Biber Mystery Sonatas

Inspired performances of Biber’s Marian sonatas

Record and Artist Details

Composer or Director: Heinrich Ignaz Franz von Biber

Genre:

Chamber

Label: Coviello

Media Format: Hybrid SACD

Media Runtime: 0

Mastering:

Stereo
DDD

Catalogue Number: COV21008

Tracks:

Composition Artist Credit
Mystery (Rosary) Sonatas and Passacaglia Heinrich Ignaz Franz von Biber, Composer
Daniel Sepec, Violin
Heinrich Ignaz Franz von Biber, Composer
Hille Perl, Viola da gamba
Lee Santana, Theorbo
Michael Behringer, Harpsichord
Biber’s “Mystery” or “Rosary” Sonatas are remarkable both for their musical quality and for their extraordinary use of scordatura – changing the violin’s normal tuning.

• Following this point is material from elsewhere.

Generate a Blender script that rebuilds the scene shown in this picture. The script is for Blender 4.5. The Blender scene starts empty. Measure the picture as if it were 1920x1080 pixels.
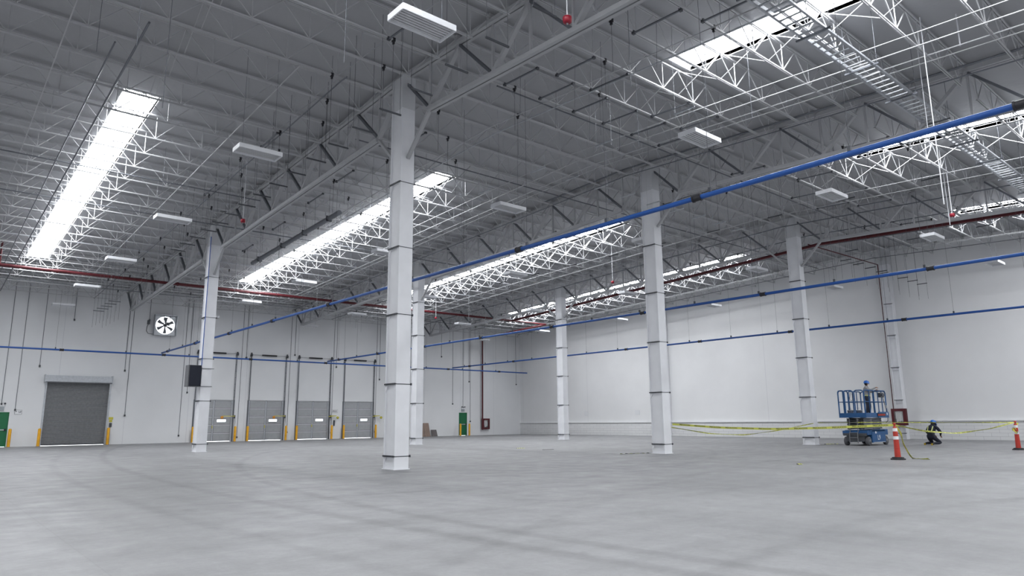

Indeed, of the 15 sonatas, only the first (and the unaccompanied Passacaglia, added as a postlude) preserves the regular tuning; the other 14 all use a different mis-tuning. Why did Biber do this? The scordaturas make possible certain chords and passages that would not be feasible otherwise, but other aspects of playing become more difficult. If, as has recently been argued (by Daniel Edgar in The Encoding of Faith – PhD thesis, University of York: 2008), the Sonatas are intended as objects of meditation on the Mysteries of the Rosary (a series of events in the life of the Virgin) then the scordatura can represent a process of transformation – each tuning altering the violin’s sound and response, with the point of greatest strain coming as Christ’s sufferings reach their climax.

Are the Sonatas programme music? Daniel Sepec thinks so and his ideas about Biber’s descriptive intentions inspire his performance. Often these are persuasive – the fluttering of the Angel’s wings in the First Sonata (The Annunciation) or, in the Tenth Sonata (The Crucifixion), the hammering of nails into the Cross. His interpretation of the opening of the Eleventh Sonata (The Resurrection) as a sunrise is extremely poetic but I’m less sure about the deliberately ugly sounds in the Seventh Sonata (The Scourging of Jesus). In general, these are very fine-sounding performances. Sepec use three violins (to facilitate changes of tuning), all made by Jakob Stainer, known to Biber, and whose instruments were at one time valued even above Stradivari’s. The performances benefit greatly from the varied continuo group and often have a spacious, majestic character.

The Salzburg pitch seems to have been high in Biber’s time and I’d love to hear a recording that’s at, or above, modern pitch. But what emerges very clearly from these discs is the amazing range of Biber’s inspiration, brought out by playing that’s imaginative and deeply committed.